In general, the (black) Corona residents felt that the pairing would benefit their children. A vocal group of (white) Jackson Heights residents, on the other hand, organized to fight the plan. Families moved out of the area, students were enrolled in private schools, and boycotts were organized. Many students boycotted the pairing and 100 of them were still enrolled in a special private school set up to avoid integration, as late as December 1966.

Eventually, the uproar over school integration died down. But, Junction Boulevard still functions as a dividing line between ethnic groups. Maps showing the distribution of ethnic groups by census tract indicate the following, as of the 2000 Census:

 African Americans are less than 5% of the population in census tracts in Jackson Heights, but constitute 20% to 40% of the population in several of the Corona census tracts.
 Whites are less than 20% of the population in every Corona census tract, but are 35% to 55% of the population in several Jackson Heights tracts.
 Colombians comprise 20% to 30% of the Hispanic population in many of the Jackson Heights census tracts, but are never more than 10% of the Corona Hispanic population.
 Dominicans are less than 10% of the Hispanic population in nearly all of the Jackson Heights census tracts, but comprise 30% to 100% of the Hispanic population in Corona census tracts.



REFERENCES

Buder, B. Leonard, “School Pairings Called A Success,” New York Times, December 14, 1966.

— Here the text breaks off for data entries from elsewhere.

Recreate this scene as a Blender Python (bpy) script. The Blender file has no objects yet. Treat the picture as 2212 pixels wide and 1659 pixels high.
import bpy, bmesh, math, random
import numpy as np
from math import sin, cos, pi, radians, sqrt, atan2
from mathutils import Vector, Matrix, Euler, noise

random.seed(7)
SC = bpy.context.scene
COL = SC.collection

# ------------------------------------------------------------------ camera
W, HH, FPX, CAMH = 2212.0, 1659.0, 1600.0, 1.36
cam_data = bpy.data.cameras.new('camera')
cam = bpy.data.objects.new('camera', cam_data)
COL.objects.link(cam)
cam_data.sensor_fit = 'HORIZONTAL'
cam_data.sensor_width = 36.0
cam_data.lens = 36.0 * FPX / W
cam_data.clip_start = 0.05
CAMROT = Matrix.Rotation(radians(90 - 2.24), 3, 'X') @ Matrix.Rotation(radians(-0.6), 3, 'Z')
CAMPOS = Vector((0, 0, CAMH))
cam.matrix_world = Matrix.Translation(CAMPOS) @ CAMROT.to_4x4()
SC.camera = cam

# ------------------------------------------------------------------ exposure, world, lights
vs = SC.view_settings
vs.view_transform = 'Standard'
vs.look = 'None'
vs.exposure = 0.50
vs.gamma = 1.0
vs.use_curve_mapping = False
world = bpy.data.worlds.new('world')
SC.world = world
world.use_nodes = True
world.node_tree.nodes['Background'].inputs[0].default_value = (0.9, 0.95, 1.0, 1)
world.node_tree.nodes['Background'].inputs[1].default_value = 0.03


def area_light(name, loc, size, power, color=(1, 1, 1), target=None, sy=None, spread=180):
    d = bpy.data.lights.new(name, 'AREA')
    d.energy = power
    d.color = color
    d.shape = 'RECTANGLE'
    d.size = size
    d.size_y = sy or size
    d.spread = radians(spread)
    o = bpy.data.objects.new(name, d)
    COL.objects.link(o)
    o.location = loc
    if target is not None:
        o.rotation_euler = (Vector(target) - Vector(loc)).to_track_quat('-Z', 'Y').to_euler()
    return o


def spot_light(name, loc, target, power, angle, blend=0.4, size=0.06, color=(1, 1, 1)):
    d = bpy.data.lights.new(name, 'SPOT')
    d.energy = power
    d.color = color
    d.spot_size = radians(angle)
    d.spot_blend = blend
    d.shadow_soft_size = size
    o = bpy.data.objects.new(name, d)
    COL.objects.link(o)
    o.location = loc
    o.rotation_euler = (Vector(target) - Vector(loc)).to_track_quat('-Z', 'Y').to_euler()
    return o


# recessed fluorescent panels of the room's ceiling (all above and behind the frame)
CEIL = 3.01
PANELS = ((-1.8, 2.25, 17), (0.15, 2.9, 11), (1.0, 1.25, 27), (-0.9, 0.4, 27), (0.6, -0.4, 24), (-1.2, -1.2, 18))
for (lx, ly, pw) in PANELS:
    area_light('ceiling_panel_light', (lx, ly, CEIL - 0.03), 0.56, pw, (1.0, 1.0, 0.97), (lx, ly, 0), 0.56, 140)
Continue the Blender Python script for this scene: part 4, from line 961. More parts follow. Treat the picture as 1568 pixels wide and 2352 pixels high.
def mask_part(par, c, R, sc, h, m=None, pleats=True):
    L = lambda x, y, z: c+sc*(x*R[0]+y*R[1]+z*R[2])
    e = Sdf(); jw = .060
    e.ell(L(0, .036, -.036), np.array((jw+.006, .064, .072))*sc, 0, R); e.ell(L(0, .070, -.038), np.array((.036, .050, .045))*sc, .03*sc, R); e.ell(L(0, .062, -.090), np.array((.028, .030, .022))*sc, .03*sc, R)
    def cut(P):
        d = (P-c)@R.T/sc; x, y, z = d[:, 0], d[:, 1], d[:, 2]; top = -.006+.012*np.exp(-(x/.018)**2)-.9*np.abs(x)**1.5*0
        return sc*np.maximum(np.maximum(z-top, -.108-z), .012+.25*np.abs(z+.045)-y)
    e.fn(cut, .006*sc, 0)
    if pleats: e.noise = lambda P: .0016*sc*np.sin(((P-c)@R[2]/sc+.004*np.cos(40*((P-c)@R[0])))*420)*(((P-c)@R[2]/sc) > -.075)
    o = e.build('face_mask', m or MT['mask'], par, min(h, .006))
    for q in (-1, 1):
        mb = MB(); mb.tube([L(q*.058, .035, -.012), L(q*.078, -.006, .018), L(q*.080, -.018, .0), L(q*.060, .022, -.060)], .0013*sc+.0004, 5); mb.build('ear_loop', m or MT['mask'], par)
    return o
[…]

Buder, Leonard, “Queens Parents Ignore Deadline,” New York Times, January 12, 1965.

New York Public Library, NYPL Digital Gallery, Image ID 727107F, Queens: Junction Boulevard - 34th Avenue (1925; 1935).

New York City Department of City Planning, Community District Profile for Queens Community District 3, http://www.nyc.gov/html/dcp/html/lucds/cdstart.shtml, July 13, 2009.

New York City Department of Parks and Recreation, “Junction Playground,” http://www.nycgovparks.org/parks/q122/, July 10, 2009.

New York Times, “New Integration Program of Public Schools Will Be Put Into Effect Here Today,“ September 14, 1964.

Powledge, Fred, “’Mason-Dixon Line’ in Queens,” New York Times, May 10, 1964.

Queens Community Board 3, “The Map Room,” http://www.cb3qn.nyc.gov/?p=52048, July 22, 2009.
wikipedia, “Civil Rights Act of 1964,” http://en.wikipedia.org/wiki/Civil_Rights_Act_of_1964, July 14, 2009.

Roberts, John A., “A Grand Tale of Two Trolley Lines,” Juniper Park Civic Association website, http://www.junipercivic.com/historyarticle.asp?nid=20, July 10, 2009.

Terte, Robert H., “Heated Debates Over Pairing of 2 Schools Divide Queens,” New York Times, March 19, 1964.